A new report published today by independent consultancy Opinion Research Services (ORS) directly questions the growth needs proposed as the basis for the Oxfordshire Plan 2050 currently being prepared. [Download the full report - PDF)
The Report criticises the methodologies used for calculating population and employment growth in the county, and more especially in the city of Oxford itself, where much higher population levels are predicted than in more recent official projections. The calculations, which will be used for deciding the future number of new houses to be built, appeared in the Oxfordshire Growth Needs Assessment (OGNA), an analysis produced as a key part of last summer’s Regulation 18 Consultation on the Oxfordshire Plan.
Publication of the Housing Assessment in 2021 had already met with widespread criticism from local civic groups, leading to a call for a peer review of the OGNA, a review being a customary device for assessing the credibility of such an analysis. The call, in a letter signed by a number of high-profile civic groups, went out in November last year to leaders of the Oxfordshire County, District and City councils; to Oxfordshire MPs; and to members of the Advisory Group for the Oxfordshire Plan 2050. To date, the Future Oxfordshire Partnership (formerly the Oxfordshire Growth Board) has side-stepped the call for a peer review, leading the Cherwell Development Watch Alliance (CDWA) to commission their own review from ORS, a consultancy specialising in strategic housing market assessments.

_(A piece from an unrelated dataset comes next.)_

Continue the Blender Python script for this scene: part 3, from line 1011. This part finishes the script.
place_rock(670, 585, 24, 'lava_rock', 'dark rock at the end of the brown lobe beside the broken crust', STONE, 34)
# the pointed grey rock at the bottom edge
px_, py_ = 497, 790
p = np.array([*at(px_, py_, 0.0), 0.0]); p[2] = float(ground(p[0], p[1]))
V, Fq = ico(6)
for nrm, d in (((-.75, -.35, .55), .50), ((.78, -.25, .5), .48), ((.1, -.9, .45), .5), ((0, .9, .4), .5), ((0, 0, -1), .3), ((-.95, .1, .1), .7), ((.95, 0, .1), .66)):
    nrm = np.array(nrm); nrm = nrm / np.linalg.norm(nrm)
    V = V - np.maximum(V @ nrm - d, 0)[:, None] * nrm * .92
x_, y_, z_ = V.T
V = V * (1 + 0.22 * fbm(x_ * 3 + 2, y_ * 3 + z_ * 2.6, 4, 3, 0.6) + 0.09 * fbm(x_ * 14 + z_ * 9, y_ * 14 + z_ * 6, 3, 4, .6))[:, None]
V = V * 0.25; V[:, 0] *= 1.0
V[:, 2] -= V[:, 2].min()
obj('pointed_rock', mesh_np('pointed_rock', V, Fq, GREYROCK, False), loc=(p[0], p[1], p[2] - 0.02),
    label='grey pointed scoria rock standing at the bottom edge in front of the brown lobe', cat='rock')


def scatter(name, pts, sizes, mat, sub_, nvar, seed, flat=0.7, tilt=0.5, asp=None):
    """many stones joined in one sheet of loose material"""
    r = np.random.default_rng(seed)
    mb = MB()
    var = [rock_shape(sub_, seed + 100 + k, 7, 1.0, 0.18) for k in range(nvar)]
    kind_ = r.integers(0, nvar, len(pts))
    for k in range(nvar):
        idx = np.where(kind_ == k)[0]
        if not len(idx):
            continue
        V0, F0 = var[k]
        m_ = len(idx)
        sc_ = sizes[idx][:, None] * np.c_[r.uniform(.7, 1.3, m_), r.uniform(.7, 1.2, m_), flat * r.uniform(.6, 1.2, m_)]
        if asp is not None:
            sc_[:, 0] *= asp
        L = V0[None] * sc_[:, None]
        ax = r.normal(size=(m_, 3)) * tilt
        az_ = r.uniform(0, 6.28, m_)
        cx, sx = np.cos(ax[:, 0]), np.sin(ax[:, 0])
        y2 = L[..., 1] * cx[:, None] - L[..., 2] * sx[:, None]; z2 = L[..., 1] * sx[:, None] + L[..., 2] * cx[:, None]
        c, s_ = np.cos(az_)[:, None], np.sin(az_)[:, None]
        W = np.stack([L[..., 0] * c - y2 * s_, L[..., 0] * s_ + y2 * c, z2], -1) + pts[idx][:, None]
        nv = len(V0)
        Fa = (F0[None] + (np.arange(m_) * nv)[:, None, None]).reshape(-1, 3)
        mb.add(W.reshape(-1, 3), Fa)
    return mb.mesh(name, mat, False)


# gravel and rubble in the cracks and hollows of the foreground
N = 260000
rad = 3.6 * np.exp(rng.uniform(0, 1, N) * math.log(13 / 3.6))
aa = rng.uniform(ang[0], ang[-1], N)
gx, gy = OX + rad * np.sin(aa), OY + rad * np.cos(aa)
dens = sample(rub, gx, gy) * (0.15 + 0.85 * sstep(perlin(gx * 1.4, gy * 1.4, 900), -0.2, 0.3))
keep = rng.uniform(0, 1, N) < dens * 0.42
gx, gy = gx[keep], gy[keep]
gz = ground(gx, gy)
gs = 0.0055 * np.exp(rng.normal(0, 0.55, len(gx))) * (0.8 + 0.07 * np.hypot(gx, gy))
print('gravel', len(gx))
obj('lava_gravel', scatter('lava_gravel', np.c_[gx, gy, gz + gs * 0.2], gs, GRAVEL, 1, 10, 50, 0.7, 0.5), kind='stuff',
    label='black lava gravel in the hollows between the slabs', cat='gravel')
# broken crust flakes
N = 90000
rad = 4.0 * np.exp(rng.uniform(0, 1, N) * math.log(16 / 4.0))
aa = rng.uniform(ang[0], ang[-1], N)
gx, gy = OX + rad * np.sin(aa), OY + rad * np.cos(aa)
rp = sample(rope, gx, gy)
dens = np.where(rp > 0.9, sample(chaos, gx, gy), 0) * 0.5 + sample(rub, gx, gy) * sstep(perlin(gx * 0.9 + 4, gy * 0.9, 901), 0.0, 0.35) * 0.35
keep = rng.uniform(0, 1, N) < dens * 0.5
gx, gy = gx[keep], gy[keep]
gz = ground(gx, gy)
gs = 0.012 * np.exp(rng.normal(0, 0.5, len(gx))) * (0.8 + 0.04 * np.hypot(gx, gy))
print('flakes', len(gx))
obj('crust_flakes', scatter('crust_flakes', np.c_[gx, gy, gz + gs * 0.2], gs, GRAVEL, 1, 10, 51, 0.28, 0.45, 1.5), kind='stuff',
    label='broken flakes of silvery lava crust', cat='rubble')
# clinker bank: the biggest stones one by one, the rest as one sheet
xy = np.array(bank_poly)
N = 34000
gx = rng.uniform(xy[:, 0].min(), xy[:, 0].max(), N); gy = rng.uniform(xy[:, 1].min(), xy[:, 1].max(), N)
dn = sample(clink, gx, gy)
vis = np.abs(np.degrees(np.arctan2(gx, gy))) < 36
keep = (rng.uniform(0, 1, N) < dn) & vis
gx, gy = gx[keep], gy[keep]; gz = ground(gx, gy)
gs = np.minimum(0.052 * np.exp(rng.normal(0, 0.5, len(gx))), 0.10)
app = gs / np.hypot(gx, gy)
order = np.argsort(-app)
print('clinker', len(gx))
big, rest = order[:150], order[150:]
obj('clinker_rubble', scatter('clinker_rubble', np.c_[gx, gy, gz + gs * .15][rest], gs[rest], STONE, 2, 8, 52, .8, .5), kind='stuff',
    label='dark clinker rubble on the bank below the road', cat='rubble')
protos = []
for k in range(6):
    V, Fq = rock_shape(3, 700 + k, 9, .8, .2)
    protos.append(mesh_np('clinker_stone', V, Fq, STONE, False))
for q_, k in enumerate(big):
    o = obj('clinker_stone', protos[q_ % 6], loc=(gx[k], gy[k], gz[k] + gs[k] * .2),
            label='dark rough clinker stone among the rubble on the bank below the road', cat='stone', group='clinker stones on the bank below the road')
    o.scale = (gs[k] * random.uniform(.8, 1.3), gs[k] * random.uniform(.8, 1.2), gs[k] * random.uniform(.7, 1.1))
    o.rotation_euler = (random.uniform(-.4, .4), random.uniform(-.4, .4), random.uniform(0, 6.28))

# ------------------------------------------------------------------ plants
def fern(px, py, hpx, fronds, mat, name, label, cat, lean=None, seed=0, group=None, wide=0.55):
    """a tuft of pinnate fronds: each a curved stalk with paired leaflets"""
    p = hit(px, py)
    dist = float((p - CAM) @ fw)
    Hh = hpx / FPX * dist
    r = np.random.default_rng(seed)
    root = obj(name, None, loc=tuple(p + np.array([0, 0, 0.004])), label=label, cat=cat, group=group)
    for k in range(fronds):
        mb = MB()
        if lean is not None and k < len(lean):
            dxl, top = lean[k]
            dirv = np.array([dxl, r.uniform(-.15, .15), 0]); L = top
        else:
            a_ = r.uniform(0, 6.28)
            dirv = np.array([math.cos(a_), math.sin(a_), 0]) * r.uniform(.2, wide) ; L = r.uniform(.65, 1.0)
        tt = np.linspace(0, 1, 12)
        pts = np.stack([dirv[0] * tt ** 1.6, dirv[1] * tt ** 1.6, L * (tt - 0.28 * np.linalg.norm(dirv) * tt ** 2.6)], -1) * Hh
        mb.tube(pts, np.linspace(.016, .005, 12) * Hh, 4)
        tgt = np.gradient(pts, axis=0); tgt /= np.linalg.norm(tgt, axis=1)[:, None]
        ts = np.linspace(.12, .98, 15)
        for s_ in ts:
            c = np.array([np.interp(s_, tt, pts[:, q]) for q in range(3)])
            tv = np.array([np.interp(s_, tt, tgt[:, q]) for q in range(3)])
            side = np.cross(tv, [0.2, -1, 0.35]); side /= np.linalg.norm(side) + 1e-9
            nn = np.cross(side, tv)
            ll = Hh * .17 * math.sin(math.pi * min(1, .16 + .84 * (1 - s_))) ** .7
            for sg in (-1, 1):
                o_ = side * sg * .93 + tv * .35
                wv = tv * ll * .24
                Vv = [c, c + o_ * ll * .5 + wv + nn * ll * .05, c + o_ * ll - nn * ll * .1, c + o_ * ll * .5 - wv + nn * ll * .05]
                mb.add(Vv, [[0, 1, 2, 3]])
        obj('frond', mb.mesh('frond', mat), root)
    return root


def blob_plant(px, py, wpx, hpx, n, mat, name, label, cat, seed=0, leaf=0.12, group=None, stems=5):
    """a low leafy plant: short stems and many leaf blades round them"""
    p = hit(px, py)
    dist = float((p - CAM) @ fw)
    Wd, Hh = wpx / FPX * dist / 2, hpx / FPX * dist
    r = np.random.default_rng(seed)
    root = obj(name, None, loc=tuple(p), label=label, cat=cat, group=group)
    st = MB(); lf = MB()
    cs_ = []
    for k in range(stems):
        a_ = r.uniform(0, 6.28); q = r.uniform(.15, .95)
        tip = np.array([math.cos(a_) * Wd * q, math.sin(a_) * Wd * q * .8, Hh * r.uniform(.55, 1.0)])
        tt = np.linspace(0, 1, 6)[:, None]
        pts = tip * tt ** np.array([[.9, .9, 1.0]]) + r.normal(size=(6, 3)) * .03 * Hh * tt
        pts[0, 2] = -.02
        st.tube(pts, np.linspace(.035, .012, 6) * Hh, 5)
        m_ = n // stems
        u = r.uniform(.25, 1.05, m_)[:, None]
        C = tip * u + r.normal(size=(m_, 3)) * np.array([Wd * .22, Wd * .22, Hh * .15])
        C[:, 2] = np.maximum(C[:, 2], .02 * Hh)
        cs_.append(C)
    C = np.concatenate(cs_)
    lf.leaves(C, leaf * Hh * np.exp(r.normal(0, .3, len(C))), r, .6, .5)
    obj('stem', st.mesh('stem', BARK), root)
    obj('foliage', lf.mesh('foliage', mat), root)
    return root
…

Suzanne McIvor, chair of CDWA, commented:
“Recently adopted local plans already commit Oxfordshire to 85,000 new houses with around 19,000 of them on the Oxford Green Belt. The Oxfordshire Plan 2050 threatens to bring as many as another 67,000 houses. The OGNA consultants have created their own “Adjusted” Standard Method which uses questionable techniques to predict specious higher population growth in Oxford City. This would likely be allocated to the Districts thereby putting extensive areas of the Green Belt under further threat.”
David Young of CDWA and a member of the group Planning Oxfordshire's Environment and Transport Sustainably (POETS, a body of professionals and academics with long experience in planning), continued:
“The OGNA is all about growth but it is not made clear that this is a choice in Oxfordshire. The ORS Report shows in detail that this is not a normal housing market assessment prepared using standard techniques. The methods used do not appear to be standard practice, nor do they follow government policy. Furthermore, the OGNA ignores reductions in population projections by the Office for National Statistics (ONS) and manipulates its own projections upwards using what ORS considers to be unreliable alternative data.”
Giles Lewis, also a CDWA committee member, said:
“Amongst its findings, the ORS Report considers that the OGNA significantly over-estimates likely future employment leading to over-statement of the number of dwellings required. Tellingly, it calls into question the soundness of the OGNA as supporting evidence for the development of the Oxfordshire Plan.”
Mr. Lewis concluded:
“The ORS report on the OGNA exposes its many shortcomings. We are calling on the Future Oxfordshire Partnership to reconsider whether this document provides a sufficiently sound basis on which to decide the housing requirement for the Oxfordshire Plan 2050.”
*Note: The Cherwell Development Watch Alliance (CDWA) is an association of five local groups formed in 2019 to challenge the building of houses on the Green Belt north of Oxford by the Cherwell District Council.